Paul Helm over at Helm’s Deep offers a thoughtful but (in my opinion) problematic post on Dynamic Equivalence.

And since comments are turned off over there, I write these thoughts here:

1) I would suggest that Paul Helm has fallen into the same trap that many have in terms of the label Dynamic Equivalence in misunderstanding what it actually means — which is the very reason why Nida changed the terminology to Functional Equivalence. And indeed, I would go even farther and suggest that we should be using the term Meaning Based Translation methods.

2) He writes, “If the result of translation which aims at keeping to the original as faithfully as can be results in some puzzlement and ignorance when the text is read, so be it. It is the task of the Christian ministry to explain the Scriptures, as Philip explained them to the Ethiopian eunuch.”

I would suggest that this sort of statement leads us in an unhelpful and false direction. The difference between us today and the Ethiopian eunuch is that the eunuch could understand the words himself without translation. When a translation adds extra puzzlement and difficulty, we’ve entered completely different territory. A translation should be easy to understand where the text is easy to understand and difficult where the text is difficult.

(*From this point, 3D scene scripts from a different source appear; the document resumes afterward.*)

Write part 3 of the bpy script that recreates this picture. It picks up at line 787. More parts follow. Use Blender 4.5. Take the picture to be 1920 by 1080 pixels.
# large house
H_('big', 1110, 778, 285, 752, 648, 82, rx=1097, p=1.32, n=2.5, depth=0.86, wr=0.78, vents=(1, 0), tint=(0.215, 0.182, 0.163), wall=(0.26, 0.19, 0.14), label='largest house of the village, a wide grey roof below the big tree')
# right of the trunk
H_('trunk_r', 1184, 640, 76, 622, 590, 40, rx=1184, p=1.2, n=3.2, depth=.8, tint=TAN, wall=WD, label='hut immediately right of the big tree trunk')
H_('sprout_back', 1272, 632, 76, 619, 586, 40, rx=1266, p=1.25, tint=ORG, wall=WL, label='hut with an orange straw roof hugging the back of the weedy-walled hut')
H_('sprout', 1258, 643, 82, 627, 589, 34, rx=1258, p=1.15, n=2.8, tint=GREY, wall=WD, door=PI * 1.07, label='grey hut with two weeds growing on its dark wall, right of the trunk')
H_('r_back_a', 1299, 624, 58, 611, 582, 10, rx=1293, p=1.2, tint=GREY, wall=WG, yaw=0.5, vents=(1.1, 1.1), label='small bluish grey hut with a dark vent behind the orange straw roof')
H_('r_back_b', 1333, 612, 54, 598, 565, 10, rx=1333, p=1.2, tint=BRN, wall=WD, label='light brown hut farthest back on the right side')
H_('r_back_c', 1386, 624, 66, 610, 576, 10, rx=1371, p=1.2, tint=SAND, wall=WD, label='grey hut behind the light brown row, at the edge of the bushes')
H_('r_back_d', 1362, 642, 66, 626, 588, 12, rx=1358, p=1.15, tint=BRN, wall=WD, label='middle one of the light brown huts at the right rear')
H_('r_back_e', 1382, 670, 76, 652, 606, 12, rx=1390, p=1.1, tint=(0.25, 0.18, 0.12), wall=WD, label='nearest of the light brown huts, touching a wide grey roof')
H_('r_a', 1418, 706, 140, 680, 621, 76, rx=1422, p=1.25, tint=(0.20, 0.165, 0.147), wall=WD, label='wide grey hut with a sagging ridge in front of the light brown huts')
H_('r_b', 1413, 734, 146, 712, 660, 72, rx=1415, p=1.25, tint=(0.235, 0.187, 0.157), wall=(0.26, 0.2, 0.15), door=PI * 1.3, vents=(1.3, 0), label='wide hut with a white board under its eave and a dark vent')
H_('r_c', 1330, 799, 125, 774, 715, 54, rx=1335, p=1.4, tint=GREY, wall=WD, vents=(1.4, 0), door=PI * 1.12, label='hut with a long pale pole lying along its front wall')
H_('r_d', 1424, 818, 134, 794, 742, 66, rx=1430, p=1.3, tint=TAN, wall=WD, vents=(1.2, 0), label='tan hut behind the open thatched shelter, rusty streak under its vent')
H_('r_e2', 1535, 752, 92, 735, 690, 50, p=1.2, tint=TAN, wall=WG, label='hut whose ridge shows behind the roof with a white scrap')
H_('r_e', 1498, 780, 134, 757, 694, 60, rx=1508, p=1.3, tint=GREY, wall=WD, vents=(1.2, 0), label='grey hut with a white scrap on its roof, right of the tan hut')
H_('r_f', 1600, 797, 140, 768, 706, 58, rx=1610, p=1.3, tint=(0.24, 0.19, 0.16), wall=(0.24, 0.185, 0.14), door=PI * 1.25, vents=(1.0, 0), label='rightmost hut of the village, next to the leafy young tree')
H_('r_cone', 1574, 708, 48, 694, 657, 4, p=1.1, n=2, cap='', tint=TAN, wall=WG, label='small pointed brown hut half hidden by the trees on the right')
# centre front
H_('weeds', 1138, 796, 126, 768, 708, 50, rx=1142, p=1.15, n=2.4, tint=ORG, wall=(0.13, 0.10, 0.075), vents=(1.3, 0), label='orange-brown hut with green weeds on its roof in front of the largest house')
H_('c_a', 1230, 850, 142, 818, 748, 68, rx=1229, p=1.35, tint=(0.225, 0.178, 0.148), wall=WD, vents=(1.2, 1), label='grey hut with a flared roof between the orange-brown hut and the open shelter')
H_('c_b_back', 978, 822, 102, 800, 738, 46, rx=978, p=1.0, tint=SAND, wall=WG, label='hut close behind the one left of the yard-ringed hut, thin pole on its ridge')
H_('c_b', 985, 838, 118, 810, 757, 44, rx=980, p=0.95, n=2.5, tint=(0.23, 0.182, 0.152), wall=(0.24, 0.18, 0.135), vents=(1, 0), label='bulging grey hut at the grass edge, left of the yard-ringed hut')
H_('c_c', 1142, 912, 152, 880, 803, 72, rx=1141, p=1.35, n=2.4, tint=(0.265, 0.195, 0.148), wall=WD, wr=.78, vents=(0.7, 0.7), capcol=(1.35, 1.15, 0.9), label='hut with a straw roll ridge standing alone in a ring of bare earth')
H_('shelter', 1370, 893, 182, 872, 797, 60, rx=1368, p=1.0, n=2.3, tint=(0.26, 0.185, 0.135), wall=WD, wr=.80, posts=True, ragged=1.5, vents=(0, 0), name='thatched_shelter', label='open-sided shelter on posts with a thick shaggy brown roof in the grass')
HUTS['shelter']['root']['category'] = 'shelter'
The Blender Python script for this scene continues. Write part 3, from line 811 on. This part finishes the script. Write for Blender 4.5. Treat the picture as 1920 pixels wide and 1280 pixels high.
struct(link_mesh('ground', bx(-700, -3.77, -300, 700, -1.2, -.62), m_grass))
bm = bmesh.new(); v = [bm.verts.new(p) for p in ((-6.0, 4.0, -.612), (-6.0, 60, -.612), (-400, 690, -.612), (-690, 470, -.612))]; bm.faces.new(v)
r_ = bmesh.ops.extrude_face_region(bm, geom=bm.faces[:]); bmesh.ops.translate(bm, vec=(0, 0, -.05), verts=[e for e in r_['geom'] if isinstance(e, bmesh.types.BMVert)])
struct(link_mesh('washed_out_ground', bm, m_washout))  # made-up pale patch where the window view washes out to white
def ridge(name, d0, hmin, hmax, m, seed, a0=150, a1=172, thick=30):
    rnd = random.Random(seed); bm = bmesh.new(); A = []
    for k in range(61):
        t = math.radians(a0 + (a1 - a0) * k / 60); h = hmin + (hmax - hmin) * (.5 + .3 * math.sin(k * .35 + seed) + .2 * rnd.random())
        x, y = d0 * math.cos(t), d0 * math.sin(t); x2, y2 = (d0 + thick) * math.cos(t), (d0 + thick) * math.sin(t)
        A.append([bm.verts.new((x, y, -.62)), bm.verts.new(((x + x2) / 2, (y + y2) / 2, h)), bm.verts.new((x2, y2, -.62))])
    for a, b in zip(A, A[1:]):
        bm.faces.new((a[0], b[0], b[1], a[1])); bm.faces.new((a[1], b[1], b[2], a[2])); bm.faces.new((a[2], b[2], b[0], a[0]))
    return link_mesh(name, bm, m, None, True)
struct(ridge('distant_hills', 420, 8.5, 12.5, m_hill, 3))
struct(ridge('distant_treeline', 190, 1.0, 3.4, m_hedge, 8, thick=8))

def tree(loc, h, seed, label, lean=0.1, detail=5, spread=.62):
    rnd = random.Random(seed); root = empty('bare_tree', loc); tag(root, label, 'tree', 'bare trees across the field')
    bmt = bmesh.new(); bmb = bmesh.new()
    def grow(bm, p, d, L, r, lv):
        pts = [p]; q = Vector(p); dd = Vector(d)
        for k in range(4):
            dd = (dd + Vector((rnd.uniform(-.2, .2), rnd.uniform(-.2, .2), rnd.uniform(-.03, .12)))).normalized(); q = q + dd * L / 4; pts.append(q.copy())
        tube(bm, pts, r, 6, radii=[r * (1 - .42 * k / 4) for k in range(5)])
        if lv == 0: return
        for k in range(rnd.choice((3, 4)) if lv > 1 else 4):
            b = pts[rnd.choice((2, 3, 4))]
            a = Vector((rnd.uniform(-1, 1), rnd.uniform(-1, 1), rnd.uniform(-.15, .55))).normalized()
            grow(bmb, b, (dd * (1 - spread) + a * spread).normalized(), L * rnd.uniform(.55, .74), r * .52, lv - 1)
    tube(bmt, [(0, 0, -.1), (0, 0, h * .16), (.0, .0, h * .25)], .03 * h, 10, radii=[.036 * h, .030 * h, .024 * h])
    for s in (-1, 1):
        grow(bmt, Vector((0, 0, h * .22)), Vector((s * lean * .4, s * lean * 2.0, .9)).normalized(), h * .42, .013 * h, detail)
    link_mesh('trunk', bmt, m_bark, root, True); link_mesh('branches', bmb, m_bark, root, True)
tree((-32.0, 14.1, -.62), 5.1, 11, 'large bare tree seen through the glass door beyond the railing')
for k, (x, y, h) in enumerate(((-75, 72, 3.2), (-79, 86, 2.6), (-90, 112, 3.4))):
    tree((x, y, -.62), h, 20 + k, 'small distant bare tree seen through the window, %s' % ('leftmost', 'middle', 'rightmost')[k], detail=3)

3) He also writes, “Nor am I proposing to comment on whether or not paraphrasing the Bible, instead of translating it, is the best method of conveying its message to culturally-remote peoples.

I would suggest here that we tend to forget in modern culture (used with its historical sense not its philosophical sense), that we are just are culturally removed — if not more so — than the so called culturally remote people groups. Thus to make a distinction between them is far from helpful.

The rest of the post is a discussion of the phrase “dynamic equivalence” and its problems, which goes back to my very first statement. The term “Dynamic Equivalence” is a misleading term and shouldn’t be used.

Finally I’ll say to his link at the bottom: “[Michael Marlowe’s ‘Against the Theory of Dynamic Equivalence’ (http://www.bible-researcher.com/dynamic-equivalence.html) offers wise comment and telling evidence of the slippage that occurs in the search for dynamic equivalence.]”

I would suggest that Marlowe’s article does not offer wise comment and telling evidence. Rather, what it does offer is a failure to understand the issues in translation methodology with reference to meaning based translation method. I would instead point you to Meaning-Based Translation: A Guide to Cross-Language Equivalence, 2nd edition by Mildred Larson, which does a far better job discussing the issues (with the caveat that the discussion of metaphor across languages has a few problems) – or perhaps Willis Barnstone’s The Poetics of Translation: History, Theory, Practice, which is a relatively easy read, cheaper, & helpful.